> **WORK TO BE COMPLETED**:
Reproduce nothing except the lines between the line with "Recreate this scene" and the line with "from mathutils import Matrix, Vector", both ends included, and please leave out pictures.

> **SUPPLIED DATA**:
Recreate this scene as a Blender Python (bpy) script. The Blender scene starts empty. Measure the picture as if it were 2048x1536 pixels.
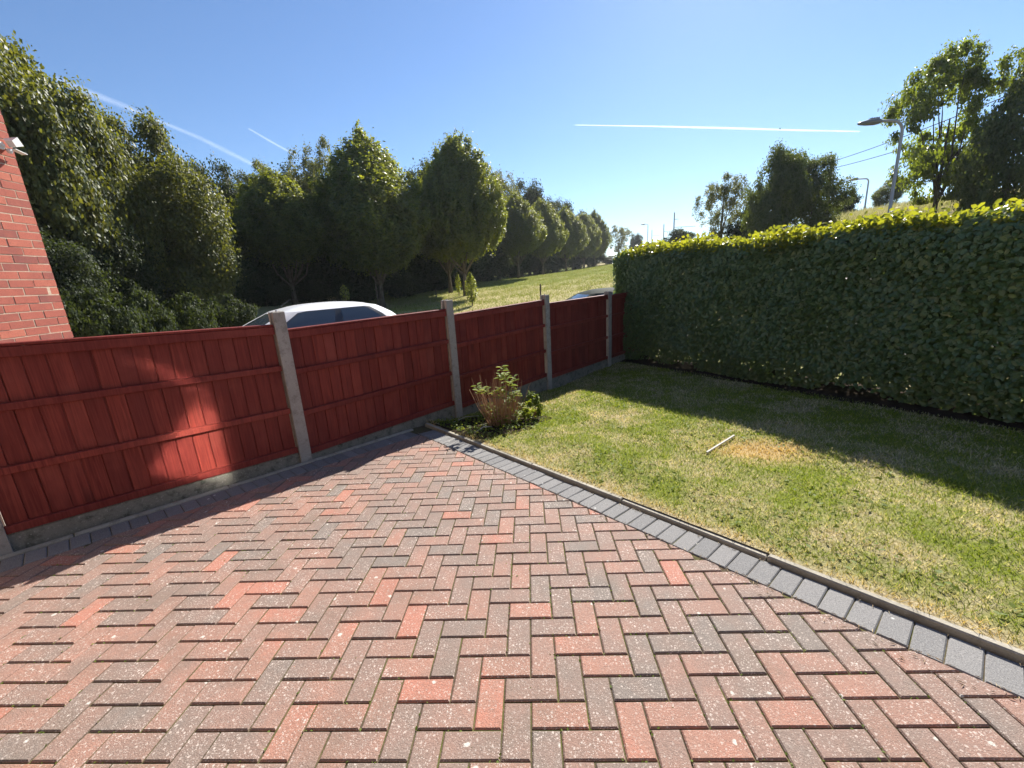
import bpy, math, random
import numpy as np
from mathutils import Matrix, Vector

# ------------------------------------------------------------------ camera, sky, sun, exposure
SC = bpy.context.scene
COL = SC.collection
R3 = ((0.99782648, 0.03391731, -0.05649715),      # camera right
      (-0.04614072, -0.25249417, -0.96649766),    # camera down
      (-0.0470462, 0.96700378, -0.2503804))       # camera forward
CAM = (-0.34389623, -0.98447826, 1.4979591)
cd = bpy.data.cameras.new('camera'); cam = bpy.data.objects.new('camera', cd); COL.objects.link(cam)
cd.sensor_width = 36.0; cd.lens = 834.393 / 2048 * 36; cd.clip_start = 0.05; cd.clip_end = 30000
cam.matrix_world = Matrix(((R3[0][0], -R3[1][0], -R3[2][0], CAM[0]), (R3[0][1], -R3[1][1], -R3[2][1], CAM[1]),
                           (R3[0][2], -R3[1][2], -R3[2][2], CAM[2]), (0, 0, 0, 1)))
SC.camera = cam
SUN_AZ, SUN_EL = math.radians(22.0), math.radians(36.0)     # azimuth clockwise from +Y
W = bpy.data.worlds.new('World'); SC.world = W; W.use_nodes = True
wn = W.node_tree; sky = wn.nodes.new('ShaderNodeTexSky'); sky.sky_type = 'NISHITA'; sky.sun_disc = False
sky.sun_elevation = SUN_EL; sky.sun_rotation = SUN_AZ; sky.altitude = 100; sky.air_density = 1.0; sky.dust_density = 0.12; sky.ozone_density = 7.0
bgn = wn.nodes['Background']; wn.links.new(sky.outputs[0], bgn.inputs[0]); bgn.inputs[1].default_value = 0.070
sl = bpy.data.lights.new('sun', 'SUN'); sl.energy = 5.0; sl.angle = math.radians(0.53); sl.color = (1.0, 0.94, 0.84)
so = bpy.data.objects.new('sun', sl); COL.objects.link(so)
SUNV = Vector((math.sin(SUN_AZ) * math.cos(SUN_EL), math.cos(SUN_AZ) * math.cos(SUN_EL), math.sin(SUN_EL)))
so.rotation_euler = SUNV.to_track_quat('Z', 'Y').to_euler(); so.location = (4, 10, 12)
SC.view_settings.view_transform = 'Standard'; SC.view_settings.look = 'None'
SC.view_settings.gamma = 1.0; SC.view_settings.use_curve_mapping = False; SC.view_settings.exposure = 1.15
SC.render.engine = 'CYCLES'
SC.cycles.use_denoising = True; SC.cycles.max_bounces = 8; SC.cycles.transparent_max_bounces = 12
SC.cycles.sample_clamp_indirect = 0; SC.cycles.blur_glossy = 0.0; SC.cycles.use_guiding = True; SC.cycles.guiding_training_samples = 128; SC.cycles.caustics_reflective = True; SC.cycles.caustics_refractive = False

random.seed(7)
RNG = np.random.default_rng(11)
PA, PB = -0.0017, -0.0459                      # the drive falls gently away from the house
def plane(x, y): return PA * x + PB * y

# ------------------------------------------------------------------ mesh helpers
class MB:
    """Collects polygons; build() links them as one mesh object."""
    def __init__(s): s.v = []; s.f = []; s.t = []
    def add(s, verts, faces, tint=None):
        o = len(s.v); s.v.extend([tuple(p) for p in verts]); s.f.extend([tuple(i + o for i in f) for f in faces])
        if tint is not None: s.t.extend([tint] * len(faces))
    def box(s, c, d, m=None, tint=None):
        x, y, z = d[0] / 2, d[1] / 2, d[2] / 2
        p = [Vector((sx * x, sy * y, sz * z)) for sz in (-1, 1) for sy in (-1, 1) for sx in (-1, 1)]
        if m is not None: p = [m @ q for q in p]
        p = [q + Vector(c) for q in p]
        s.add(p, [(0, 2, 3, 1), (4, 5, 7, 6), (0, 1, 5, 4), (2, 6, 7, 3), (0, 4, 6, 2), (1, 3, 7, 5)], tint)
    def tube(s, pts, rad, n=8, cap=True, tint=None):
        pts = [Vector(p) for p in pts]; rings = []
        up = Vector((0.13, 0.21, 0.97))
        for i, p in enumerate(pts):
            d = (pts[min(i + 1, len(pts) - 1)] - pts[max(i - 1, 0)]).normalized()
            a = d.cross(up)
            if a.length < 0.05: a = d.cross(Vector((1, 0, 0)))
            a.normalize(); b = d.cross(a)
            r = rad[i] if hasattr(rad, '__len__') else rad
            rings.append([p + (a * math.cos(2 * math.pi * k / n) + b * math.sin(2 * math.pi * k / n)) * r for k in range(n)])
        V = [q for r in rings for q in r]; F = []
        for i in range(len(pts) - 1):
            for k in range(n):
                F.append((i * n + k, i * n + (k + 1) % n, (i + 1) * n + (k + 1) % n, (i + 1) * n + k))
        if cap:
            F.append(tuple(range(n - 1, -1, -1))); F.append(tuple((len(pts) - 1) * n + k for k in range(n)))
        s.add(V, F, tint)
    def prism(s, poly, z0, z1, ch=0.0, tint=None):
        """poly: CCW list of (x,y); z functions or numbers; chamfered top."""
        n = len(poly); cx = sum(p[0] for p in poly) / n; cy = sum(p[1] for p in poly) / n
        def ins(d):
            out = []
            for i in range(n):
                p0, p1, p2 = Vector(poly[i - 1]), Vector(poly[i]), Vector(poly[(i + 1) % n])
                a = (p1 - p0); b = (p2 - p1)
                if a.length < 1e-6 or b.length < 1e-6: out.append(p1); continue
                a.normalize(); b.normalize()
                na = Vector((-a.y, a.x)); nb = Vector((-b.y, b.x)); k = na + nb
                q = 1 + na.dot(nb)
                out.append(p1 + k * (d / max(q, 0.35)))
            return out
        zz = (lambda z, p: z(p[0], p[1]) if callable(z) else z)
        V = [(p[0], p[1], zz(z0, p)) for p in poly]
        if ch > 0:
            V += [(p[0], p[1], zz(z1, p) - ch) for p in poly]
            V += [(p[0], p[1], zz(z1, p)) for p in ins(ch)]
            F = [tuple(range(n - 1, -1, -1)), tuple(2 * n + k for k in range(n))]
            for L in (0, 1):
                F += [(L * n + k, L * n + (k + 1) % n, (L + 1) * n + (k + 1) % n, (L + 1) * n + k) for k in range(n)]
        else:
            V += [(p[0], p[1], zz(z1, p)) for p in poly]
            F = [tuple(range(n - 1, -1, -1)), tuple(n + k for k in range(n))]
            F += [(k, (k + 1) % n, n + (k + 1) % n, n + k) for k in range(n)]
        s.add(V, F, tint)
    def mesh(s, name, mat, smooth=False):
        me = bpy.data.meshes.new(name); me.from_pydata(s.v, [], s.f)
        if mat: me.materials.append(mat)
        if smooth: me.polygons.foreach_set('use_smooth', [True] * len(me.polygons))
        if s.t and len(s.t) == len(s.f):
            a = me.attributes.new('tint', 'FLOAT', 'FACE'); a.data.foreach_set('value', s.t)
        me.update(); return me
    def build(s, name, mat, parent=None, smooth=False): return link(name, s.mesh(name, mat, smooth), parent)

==

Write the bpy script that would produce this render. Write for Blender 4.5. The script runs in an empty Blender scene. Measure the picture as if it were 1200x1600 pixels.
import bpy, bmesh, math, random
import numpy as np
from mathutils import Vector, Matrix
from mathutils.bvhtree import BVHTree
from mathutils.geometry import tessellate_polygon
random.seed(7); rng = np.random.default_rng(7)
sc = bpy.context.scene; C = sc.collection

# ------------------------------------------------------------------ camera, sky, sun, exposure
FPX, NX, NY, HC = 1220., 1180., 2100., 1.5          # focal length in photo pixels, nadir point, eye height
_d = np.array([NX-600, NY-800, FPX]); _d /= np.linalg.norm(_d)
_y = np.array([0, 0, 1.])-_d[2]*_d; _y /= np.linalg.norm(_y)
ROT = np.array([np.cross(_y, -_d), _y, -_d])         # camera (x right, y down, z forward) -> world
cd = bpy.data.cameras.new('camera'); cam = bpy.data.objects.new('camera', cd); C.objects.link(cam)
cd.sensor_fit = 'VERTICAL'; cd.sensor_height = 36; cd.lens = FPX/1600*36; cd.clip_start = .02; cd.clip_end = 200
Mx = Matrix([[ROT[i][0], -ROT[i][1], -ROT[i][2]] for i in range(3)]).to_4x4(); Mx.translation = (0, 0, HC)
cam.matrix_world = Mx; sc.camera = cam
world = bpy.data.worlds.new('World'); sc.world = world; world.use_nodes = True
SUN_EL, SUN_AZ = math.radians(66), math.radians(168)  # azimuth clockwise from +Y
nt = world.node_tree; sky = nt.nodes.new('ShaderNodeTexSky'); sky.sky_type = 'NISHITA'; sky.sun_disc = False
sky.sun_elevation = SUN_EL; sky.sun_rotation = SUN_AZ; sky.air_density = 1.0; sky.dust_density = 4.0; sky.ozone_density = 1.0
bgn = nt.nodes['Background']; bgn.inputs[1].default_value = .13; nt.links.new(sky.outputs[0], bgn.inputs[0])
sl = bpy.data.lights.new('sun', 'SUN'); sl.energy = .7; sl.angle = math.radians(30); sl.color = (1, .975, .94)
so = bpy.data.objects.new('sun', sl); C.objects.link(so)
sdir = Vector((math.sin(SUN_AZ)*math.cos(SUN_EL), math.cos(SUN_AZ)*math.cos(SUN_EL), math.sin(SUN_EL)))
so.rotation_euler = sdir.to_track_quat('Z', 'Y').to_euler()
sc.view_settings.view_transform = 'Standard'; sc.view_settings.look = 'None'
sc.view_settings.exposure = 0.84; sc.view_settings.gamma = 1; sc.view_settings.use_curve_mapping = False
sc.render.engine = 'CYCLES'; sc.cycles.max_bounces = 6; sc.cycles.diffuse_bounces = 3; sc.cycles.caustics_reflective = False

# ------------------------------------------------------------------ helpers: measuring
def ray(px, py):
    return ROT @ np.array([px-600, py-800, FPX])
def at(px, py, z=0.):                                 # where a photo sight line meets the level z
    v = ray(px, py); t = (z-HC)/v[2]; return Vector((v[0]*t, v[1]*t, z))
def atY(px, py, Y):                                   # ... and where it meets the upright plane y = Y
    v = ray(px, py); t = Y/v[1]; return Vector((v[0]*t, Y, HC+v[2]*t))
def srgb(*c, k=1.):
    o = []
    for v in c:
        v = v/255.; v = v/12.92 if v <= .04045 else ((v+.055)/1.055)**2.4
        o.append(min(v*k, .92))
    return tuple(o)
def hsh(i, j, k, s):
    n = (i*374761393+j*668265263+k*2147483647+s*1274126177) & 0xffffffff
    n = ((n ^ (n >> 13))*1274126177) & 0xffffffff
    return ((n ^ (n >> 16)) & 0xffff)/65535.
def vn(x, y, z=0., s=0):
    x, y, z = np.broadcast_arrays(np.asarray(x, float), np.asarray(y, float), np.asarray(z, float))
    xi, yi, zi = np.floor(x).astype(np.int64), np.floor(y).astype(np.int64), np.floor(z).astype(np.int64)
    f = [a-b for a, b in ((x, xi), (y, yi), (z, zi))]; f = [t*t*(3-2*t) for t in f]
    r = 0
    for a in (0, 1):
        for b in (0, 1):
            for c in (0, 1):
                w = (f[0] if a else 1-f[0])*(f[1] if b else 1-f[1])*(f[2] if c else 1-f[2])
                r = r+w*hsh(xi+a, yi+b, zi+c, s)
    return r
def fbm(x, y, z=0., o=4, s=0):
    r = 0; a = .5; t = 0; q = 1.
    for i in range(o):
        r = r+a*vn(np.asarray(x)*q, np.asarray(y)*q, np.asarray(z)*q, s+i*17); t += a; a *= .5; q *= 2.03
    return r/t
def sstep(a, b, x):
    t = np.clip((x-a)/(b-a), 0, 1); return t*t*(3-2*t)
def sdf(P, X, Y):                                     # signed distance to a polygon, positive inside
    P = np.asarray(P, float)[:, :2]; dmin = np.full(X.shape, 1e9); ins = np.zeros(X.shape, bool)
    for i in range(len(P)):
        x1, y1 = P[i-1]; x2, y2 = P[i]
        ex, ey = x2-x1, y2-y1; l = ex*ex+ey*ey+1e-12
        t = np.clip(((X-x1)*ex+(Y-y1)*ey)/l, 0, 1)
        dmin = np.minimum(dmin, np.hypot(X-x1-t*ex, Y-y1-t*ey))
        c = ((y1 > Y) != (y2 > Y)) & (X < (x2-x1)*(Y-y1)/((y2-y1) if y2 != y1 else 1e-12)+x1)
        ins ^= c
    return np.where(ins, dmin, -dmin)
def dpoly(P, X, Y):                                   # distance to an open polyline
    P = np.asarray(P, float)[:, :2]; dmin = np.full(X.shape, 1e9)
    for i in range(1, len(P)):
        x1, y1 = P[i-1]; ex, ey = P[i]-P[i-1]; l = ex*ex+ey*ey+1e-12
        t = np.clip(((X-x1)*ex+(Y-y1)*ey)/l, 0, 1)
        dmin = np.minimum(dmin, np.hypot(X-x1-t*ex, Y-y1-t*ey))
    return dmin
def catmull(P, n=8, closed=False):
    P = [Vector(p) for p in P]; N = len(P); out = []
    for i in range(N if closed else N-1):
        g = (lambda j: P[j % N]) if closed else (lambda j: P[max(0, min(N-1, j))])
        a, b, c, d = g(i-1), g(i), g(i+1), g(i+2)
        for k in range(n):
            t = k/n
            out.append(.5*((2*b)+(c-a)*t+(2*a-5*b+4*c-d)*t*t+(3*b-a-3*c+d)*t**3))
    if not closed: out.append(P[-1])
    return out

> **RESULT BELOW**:
Recreate this scene as a Blender Python (bpy) script. The Blender scene starts empty. Measure the picture as if it were 2048x1536 pixels.
import bpy, math, random
import numpy as np
from mathutils import Matrix, Vector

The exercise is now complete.